When law students are asked to cite examples of legislative ineptitude, they now have two perfect case studies.
After last year’s High Court ruling in the case known as NZYQ, the government was caught flat footed and released people from immigration detention with inadequate oversight.
It paid a terrible price for that lack of preparation. But that was just the start.
Once it had the benefit of the High Court’s reasoning in NZYQ, it would have made sense to draft a response that took account of the court’s ruling so it did not meet the same fate.
After all, when it comes to questions like the separation of powers, the court has the final say, not the government.
It is therefore astounding that a key part of the government’s legislative response to that decision – curfews and the wearing of ankle bracelets – has now been struck down for exactly the same reason.
It’s as if the parliamentary draftsmen had been instructed to ignore the risk of legislative invalidity and prepare new rules that looked so tough they would silence the government’s critics.
The latest ruling, in a case known as YBFZ, should not be seen as an example of activist judges siding with foreigners who have no business being here.
Both rulings, NZYQ and YBFZ, are examples of the court striking down improper breaches of the separation of powers by governments.
These decisions do not mean the judges will always be opposed to curfews and ankle bracelets for foreign criminals. It simply means that laws imposing punitive measures should leave the judiciary as the decision-maker.
Instead, the government’s rules on curfews and ankle bracelets left the minister for immigration as the sole decision-maker. This is at odds with the community safety supervision order regime in the Commonwealth Criminal Code.
The leading judgment in the latest case makes the point that these supervision orders can be made by state and territory Supreme Courts on application by the minister for immigration.
In retrospect, that is the approach that should have been applied to curfews and ankle bracelets.
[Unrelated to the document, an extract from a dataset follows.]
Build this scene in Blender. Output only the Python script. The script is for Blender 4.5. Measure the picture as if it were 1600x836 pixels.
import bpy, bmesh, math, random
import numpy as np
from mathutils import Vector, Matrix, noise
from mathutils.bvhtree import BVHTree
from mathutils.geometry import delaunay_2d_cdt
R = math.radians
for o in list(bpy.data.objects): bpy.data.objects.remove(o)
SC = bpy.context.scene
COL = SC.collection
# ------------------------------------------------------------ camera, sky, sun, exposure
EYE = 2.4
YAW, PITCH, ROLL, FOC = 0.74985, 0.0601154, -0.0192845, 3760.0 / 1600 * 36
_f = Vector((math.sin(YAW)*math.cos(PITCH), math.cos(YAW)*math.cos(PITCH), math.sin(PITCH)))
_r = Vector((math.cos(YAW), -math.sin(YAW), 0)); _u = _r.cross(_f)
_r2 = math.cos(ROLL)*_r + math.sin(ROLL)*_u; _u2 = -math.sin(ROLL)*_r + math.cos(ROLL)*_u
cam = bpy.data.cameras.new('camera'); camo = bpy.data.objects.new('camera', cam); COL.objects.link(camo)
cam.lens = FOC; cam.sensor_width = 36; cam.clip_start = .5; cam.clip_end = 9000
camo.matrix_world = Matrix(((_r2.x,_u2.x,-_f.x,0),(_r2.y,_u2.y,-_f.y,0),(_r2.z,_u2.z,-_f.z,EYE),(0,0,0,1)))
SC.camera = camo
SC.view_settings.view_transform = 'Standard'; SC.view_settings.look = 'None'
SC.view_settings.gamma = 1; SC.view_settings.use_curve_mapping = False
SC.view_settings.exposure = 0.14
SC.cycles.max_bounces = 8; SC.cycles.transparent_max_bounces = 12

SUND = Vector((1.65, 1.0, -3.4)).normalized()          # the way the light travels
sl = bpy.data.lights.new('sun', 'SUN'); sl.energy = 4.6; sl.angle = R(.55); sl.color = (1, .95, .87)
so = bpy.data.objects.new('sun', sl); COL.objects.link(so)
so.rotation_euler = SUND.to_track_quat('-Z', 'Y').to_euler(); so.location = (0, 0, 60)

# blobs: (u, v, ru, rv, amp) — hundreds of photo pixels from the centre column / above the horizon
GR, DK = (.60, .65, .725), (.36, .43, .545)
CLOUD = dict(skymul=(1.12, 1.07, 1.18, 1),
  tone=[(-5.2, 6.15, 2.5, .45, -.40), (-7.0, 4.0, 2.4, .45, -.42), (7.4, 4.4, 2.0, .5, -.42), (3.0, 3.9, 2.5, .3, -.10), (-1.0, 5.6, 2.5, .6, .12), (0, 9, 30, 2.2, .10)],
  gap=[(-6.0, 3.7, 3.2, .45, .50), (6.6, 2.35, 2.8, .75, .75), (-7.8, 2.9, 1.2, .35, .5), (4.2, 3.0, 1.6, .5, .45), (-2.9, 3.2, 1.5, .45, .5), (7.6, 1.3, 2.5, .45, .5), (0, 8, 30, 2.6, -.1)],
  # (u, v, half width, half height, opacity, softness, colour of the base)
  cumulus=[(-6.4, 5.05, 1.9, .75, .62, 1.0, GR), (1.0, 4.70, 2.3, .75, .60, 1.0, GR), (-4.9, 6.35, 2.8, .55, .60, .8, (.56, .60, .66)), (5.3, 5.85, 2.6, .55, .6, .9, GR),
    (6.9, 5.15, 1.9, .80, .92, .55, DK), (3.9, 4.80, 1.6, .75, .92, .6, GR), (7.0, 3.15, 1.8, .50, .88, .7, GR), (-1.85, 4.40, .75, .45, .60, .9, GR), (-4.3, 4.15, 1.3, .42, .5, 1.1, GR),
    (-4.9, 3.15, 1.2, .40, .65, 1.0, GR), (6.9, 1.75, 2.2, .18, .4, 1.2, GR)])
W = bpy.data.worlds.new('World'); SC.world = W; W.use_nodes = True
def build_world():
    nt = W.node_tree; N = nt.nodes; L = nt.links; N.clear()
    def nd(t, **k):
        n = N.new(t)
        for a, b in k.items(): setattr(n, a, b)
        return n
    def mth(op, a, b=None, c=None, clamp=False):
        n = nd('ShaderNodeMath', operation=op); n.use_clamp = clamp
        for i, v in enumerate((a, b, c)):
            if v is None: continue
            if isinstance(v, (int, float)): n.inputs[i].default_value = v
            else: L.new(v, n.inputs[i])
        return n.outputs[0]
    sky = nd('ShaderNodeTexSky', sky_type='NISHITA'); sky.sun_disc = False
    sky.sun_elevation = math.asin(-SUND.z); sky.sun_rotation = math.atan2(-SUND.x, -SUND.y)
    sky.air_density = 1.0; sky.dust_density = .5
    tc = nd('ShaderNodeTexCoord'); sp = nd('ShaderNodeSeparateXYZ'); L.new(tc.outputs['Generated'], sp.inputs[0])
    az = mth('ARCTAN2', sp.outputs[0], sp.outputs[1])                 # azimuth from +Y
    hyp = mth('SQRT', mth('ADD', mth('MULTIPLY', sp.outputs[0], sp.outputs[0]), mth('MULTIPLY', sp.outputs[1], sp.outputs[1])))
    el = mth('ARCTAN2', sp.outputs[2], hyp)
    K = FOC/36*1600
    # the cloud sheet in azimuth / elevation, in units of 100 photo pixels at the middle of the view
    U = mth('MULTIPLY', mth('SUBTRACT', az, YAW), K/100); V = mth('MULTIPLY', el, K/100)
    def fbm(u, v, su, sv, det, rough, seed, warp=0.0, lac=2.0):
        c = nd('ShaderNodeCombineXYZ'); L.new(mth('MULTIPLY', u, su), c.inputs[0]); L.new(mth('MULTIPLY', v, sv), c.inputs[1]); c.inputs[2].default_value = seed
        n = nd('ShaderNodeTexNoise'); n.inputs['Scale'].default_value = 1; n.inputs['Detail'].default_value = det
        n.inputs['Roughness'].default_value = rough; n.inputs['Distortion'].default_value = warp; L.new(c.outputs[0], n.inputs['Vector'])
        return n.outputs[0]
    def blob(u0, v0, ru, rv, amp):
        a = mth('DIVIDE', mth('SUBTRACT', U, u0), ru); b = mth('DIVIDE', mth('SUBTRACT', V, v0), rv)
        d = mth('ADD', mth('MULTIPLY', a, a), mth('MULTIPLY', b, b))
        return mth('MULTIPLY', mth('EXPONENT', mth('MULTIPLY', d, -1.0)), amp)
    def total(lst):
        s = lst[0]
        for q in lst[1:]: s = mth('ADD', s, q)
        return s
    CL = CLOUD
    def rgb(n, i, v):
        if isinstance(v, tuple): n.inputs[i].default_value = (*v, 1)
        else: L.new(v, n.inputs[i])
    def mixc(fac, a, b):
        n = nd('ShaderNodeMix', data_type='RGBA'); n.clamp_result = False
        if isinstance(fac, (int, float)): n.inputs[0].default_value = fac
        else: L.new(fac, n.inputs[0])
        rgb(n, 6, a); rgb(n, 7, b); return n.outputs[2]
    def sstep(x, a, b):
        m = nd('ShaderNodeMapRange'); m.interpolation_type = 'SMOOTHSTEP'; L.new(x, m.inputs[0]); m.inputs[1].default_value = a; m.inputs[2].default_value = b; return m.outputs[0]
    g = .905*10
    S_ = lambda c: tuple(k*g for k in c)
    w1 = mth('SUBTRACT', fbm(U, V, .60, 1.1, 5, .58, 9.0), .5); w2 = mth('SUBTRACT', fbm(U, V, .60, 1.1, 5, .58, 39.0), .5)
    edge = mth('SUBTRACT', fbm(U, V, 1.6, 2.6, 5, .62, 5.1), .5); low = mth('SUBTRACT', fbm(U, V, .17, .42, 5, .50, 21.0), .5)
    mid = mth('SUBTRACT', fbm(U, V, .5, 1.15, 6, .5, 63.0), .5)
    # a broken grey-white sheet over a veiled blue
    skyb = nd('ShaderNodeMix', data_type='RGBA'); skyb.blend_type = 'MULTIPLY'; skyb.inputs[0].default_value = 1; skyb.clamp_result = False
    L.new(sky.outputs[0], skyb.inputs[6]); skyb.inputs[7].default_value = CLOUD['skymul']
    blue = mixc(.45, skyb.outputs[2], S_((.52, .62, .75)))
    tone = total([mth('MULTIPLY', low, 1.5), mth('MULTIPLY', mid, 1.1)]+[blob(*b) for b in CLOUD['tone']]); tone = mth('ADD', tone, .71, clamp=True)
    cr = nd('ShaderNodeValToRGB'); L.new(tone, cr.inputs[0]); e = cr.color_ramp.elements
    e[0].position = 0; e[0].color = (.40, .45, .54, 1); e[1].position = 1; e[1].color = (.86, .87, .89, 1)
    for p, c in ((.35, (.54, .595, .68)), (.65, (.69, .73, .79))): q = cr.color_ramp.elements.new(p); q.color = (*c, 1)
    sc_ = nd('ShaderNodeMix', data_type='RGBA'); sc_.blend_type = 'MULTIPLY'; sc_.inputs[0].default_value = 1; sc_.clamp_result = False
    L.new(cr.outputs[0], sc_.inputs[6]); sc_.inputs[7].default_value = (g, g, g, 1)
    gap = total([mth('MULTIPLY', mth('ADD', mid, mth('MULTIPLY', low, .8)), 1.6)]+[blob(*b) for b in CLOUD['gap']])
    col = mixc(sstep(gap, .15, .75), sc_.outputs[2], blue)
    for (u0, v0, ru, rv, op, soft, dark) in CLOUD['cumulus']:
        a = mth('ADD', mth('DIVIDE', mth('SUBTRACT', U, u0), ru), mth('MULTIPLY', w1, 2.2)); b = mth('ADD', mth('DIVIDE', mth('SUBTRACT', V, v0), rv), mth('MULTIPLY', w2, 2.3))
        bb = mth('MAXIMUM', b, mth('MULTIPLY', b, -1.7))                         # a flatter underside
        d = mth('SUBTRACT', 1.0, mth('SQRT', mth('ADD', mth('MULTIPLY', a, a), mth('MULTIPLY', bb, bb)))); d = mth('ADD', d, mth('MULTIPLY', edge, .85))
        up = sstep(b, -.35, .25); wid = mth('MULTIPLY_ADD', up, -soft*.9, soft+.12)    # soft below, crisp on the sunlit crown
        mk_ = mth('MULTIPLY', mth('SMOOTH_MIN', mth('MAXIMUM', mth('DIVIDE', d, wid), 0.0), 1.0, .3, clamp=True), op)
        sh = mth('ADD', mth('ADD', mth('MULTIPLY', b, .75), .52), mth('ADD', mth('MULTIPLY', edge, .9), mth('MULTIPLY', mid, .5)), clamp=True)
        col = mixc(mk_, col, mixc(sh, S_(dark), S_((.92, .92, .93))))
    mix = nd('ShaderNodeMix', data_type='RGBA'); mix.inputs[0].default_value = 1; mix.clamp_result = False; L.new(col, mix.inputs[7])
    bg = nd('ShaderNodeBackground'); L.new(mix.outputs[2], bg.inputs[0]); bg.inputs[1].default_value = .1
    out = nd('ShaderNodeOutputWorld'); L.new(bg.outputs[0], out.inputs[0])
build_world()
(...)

Instead of imposing these measures only on those detainees who are proven in court to be dangers to the community, the government seems to have legislated in a state of panic.
It accepted demands from the opposition and imposed these requirements on all former detainees unless the minister is persuaded to the contrary.
The government seems to have known it was on dangerous ground. This might explain why it paid legal costs and surrendered to several former detainees early this year to prevent their legal challenges from reaching the High Court.
The result began to resemble arbitrary rule: some former detainees who had been released into the community wearing ankle bracelets were relieved of that obligation while others were not.
The decision striking down the rules on curfews and ankle bracelets would have come as no surprise to anyone who was aware of the critique of this regime by constitutional lawyer Anne Twomey.
Because ankle bracelets were the default position, she warned in March that this suggested the purpose was punitive rather than a protective measure based on risk.
“And as we all know, a punitive purpose leads to constitutional invalidity,” she said on her YouTube channel, Constitutional Clarion.
The leading judgment put it this way: “The impugned conditions are a form of extrajudicial collective punishment based on membership of the class.”
This was a bad law, enacted in panic, with insufficient regard to the separation of powers.